Nun liesse sich argumentieren, dass diese Teams und Kommissare mit all ihren Macken, Eigenheiten und Lokalkolorit eben Abwechslung in das Krimi-Franchise bringen. Schliesslich ist für jeden was dabei – Comedy-Fans zieht es nach Münster oder Weimar, Action-Fans nach Hamburg zu Nick Tschiller (Til Schweiger).
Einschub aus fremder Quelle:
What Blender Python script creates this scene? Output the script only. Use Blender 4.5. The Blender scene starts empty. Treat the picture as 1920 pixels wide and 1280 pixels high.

Oder, und so scheint es derzeit, der Markt ist einfach übersättigt. Das zeigt sich auch an der schieren Zahl der neuen Folgen, die jährlich auf den Zuschauer einprasseln. Waren es 1978 noch 12 neue Folgen jährlich, stieg diese Zahl stetig an: 1998 mussten „Tatort“-Fans die Zeit für 26 neue Filme finden, und 2018 waren es 37.

Genug von Experimenten

Kein Wunder, dass hier das klassische „whodunit“ immer wieder aufgebrochen wird und mit narrativen Kniffen experimentiert wird. Das geht manchmal erstaunlich gut – siehe der Meta-„Tatort“ „Wer bin ich?“ (2015), in dem sich Ulrich Tukurs Figur Felix Murot selbstständig macht, um am Ende des Films dann auf seinen Darsteller zu treffen. Andere Experimente wie der berüchtigte Improvisations-Film „Babbeldasch“ mit Laiendarstellern sorgte hingegen für grosse Verärgerung – und Entfremdung – bei Krimi-Fans.

Erzählerischer Mut und narrative Experimente sollen nicht aussterben, doch ist in das alteingesessene TV-Format, zwischen altbackener Titel- und Schlussmelodie, nicht immer der richtige Rahmen dafür.

Dem „Tatort“ täte eine Entschlackungskur also durchaus gut: Weniger Teams, nicht mehr als zwei Filme monatlich – und die übrige Sendezeit für neue Formate nutzen. Ideen sind in den Redaktionen der ARD Degeto ja offenbar reichlich vorhanden. Nur scheint der Mut zu fehlen, die in einem anderen Rahmen als dem „Tatort“ ausprobieren zu wollen. Die Sommerpausen-Lücke füllt das Erste jedenfalls erstmal mit jeder Menge „Tatort“-Wiederholungen.